Nessuna pressione ma una normale dialettica tra Comune e l’organo revisore. Così la sindaca Chiara Appendino ha spiegato in Sala Rossa il rapporto con i revisori dei conti dopo quanto dichiarato da Herri Fenoglio, Nadia Rosso e Maria Maddalena De Finis nella lettera con cui rassegnavano le dimissioni.
Appendino ha citato passi delle interviste che il presidente del Collegio ha rilasciato ai giornali in cui faceva riferimento ai continui rimpalli di deduzioni e controdeduzioni ai documenti di Bilancio precisando come «Si tratta del bilancio del Comune, 1,2 miliardi, enormi complessità e criticità. Trovo normale che in una situazione di divergenza di opinioni l’ente e il collegio si confrontino».

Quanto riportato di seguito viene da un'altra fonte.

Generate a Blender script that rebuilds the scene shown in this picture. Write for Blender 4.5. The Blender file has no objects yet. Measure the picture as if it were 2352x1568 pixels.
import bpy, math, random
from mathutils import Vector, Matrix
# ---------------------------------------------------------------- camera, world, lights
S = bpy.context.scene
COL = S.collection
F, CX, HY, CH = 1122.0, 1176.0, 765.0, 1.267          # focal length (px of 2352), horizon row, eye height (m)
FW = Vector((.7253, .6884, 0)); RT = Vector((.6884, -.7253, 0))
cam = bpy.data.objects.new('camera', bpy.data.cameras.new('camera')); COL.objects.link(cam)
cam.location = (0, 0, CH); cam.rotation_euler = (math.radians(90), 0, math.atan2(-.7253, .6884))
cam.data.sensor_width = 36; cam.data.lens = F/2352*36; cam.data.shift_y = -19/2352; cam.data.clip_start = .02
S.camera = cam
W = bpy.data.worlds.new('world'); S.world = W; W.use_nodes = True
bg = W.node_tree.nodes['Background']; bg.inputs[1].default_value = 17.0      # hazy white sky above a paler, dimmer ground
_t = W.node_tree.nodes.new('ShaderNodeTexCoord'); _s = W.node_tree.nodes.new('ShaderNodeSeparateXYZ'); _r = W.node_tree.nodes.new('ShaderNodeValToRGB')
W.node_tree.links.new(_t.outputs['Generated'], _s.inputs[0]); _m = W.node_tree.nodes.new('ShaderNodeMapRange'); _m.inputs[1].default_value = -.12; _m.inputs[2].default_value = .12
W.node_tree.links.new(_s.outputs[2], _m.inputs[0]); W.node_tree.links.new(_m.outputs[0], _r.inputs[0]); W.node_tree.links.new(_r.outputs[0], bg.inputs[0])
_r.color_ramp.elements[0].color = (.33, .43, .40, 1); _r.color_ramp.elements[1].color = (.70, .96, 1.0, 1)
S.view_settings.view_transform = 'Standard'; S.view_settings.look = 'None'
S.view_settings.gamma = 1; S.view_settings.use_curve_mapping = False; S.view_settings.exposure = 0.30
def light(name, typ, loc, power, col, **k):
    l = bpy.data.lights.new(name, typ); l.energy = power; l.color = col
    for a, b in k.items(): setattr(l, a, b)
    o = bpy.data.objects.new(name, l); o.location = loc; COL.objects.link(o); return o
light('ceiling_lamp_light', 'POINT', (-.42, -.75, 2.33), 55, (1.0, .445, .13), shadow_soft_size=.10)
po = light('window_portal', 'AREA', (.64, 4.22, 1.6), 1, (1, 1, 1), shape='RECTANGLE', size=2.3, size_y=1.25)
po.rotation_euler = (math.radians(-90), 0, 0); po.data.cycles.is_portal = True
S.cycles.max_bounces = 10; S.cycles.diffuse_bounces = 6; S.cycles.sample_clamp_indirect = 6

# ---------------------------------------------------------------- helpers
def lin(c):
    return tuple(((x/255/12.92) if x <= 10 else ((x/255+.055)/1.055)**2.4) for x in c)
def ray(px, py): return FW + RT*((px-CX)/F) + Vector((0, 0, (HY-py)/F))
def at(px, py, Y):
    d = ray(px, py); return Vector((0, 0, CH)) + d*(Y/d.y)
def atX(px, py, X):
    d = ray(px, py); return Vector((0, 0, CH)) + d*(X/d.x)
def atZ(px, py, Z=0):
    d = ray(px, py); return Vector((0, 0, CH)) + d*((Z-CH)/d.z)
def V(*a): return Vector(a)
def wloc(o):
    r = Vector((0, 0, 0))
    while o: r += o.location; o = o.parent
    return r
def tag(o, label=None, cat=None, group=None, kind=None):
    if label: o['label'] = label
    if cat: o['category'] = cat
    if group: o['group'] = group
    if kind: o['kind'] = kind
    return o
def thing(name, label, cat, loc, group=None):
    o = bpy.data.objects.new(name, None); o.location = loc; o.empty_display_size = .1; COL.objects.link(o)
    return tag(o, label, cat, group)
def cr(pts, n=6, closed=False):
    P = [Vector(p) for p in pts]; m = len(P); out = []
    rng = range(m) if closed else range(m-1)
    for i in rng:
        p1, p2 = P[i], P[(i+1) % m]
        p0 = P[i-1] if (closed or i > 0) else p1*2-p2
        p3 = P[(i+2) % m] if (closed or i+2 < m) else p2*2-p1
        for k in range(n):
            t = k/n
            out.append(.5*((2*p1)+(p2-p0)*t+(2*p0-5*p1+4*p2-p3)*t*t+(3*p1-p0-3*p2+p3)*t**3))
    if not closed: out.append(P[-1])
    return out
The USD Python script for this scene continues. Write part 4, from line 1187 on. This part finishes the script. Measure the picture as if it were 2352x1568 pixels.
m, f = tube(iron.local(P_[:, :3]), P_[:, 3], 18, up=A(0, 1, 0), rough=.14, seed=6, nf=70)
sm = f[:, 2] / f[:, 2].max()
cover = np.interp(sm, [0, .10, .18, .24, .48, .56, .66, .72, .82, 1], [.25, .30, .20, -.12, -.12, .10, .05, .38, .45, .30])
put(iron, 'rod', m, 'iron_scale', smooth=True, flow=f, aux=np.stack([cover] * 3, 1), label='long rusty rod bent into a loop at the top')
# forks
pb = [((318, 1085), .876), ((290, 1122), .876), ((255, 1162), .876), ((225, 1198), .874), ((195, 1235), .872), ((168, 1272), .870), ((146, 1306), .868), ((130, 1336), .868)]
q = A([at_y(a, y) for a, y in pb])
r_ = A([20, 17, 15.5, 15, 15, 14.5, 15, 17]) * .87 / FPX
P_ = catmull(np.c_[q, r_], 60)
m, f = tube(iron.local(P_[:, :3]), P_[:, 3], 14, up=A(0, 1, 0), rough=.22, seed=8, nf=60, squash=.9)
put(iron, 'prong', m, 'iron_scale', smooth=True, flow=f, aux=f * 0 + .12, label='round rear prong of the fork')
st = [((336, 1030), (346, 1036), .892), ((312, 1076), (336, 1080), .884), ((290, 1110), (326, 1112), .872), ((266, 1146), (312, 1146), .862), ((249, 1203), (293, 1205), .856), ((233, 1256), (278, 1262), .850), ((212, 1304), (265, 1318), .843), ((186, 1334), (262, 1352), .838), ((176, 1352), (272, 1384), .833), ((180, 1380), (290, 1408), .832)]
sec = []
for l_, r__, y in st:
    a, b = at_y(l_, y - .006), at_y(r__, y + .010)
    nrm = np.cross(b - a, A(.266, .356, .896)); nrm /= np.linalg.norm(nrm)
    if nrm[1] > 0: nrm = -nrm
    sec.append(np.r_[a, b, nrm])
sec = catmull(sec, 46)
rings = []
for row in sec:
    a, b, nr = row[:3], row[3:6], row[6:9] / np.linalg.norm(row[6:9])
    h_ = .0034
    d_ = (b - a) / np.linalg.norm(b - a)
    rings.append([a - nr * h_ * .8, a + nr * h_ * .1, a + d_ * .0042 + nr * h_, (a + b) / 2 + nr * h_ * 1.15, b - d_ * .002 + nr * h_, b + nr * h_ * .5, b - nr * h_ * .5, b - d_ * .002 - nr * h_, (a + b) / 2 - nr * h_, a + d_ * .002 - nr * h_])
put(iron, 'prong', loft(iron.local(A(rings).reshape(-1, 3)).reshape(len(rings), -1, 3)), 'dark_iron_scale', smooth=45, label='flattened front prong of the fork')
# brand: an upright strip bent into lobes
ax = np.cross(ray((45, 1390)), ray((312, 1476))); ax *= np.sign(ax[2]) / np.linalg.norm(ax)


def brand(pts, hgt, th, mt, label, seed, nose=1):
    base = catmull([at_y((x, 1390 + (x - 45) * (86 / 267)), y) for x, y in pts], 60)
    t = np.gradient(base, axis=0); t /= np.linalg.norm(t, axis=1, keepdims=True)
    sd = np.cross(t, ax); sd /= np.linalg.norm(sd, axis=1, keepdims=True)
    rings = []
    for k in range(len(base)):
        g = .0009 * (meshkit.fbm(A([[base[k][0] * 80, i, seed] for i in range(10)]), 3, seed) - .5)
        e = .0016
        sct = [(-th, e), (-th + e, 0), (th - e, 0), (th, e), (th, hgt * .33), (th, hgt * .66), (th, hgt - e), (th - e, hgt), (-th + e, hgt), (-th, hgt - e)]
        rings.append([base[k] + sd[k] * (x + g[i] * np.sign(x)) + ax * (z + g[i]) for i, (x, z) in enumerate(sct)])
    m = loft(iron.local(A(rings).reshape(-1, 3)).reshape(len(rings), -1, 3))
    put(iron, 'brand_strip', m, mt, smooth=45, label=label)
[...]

Il discorso della prima cittadina ha toccato poi l’argomento della difficile situazione che la Città sta vivendo da un punto di vista economico invitando il Consiglio comunale ad operare per il bene di Torino: «Siamo in campagna elettorale, lo capisco. Ma c’è un limite a tutto. Chi vuole bene alla città non usa polemiche strumentali per attaccare Torino. L’approvazione del bilancio è un atto fondamentale non solo per il M5S ma per ogni singolo cittadino di Torino».
Tuttavia definire “normale dialettica” i rapporti tra giunta e revisori è quantomeno azzardato. Non rientra nei canoni di normale dialettica la riunione tenuta nell’ufficio della sindaca il 28 aprile quando – alla presenza della stessa prima cittadina – i revisori modificarono i pareri espressi soltanto il giorno precedente in merito alle questioni Ream e Infrato. Una riunione molto tesa e quantomeno inusuale (i revisori dei conti sono un organo a disposizione della consiglio e non della giunta, ndr), preludio degli equivoci che hanno portato alla famosa modifica a penna dell’emendamento contenente i 5 milioni di caparra da restituire a Ream avvenuta il 3 maggio.
Revisori impreparati o revisori condizionati? Solo il tempo (e la magistratura) ci daranno questa risposta.